Cartersville, Georgia Mining Disaster

100 Years Later

In October 1904, workers of the Morgan Mining Company blasted a hillside near Cartersville, Georgia, to loosen iron ore contained within it. The blast created a cut approximately 100 feet into the hillside and at least 50 feet deep. Shortly thereafter the president of the Morgan Mining Company, R.P. Morgan, arrived and was speaking with the four workers, who were preparing to remove the ore. Just then, another miner, William Wheeler, saw the side wall shaking and yelled at the men to run. Before they could move, however, the side of the wall caved in burying all five men.

Rescue efforts began immediately and employed 30 men from the nearby Kelly Mine and another 60 from the Barton Mine in addition to farmers from the surrounding area. Several hours later, two men closest to the edge of the collapse were rescued, albeit badly injured. Morgan’s body was recovered around noon that day. Unlike the sanitized descriptions of mass disasters one reads about today, the local newspaper described Morgan’s body in gruesome detail as “. . . terribly crushed and mangled. His head was right against the side of the cut. His neck was broken. His arm was broken and crushed, his leg broken, and his body about the region of the stomach badly bruised and lacerated.” Two other workers’ bodies were later recovered at 7:00 p.m. The body of one, Bob Boynton, was described as “likewise mashed into almost unrecognizable shape.” The body of a sixth, described in one newspaper as “an unknown negro” was never recovered.

One account of the disaster ends with this two-sentence paragraph on the “unknown negro”:

“A strange thing about the accident is the fate or present where abouts of a strange negro that went into the cut to hire. His remains could not be found and yet no one remembers seeing him run out.”

Accounts of the disaster state that the collapse was caused by a “slick head”, a heavy layer of iron ore underlain by a layer of clay. Once the blast intruded on the strata of iron ore and clay, the clay was no longer able to support the overlying iron ore and gave way immediately opposite where the victims were standing. Estimates of the weight of the combined iron ore and clay covering the men was 1,000 tons.

In 2007, a little over a century later, a heavy machinery company occupied the site of the now abandoned and long-forgotten mine. During a heavy equipment training course, a ventilation shaft was encountered, and within the shaft were discovered human remains. Uncertain of whether these were historical remains or if they were forensically significant, law enforcement called and asked for the assistance of Dr. Snow.

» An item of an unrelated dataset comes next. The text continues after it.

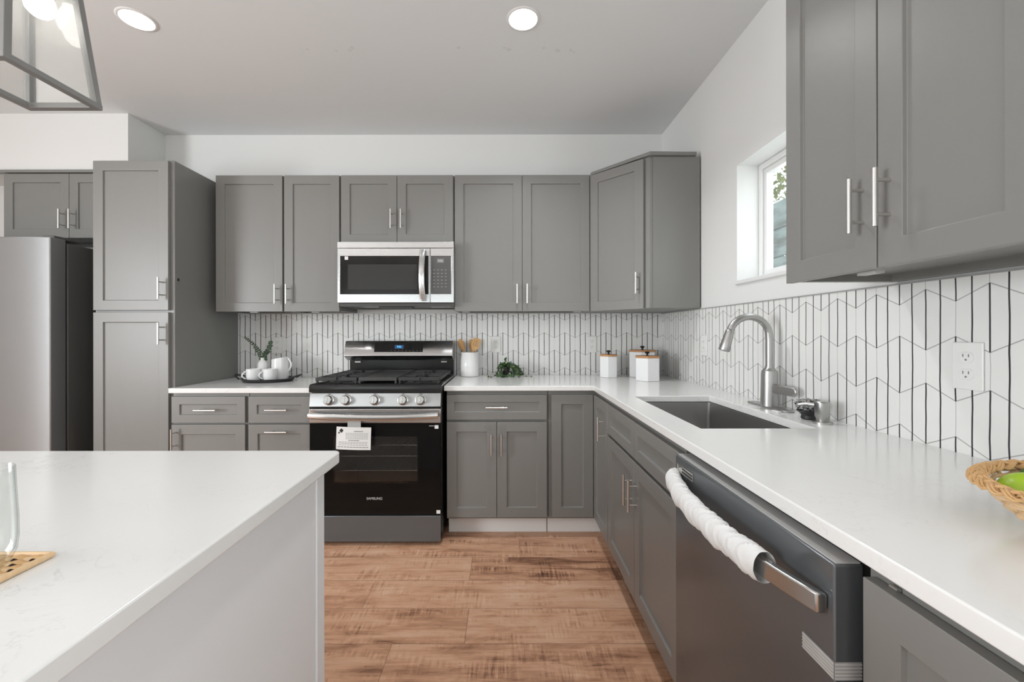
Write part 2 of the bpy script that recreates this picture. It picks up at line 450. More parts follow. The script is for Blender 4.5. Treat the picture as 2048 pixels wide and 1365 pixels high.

It was immediately clear that the remains were many decades old and were only of historical significance. The remains consisted of a partial fragmentary skull, fragmentary mandible, fragmentary femur, unidentified long bone fragments, and several lumbar, thoracic, and cervical vertebrae. The bones were fragile, demineralized, and deeply stained from the iron-rich red clay in which they were found. Dr. Snow’s analysis in the lab suggested that they were likely those of an adult male, however no determination of ancestry or age range could be made.

human remains

Serendipitously, the grandfather of one of the men at the site during the recovery happened to be the undertaker for R.P. Morgan a century earlier. The man remembered that his grandfather had saved a newspaper clipping of the disaster. The newspaper clipping left no doubt that the remains found at the site belong to the “unknown negro,” but this individual will never be identified.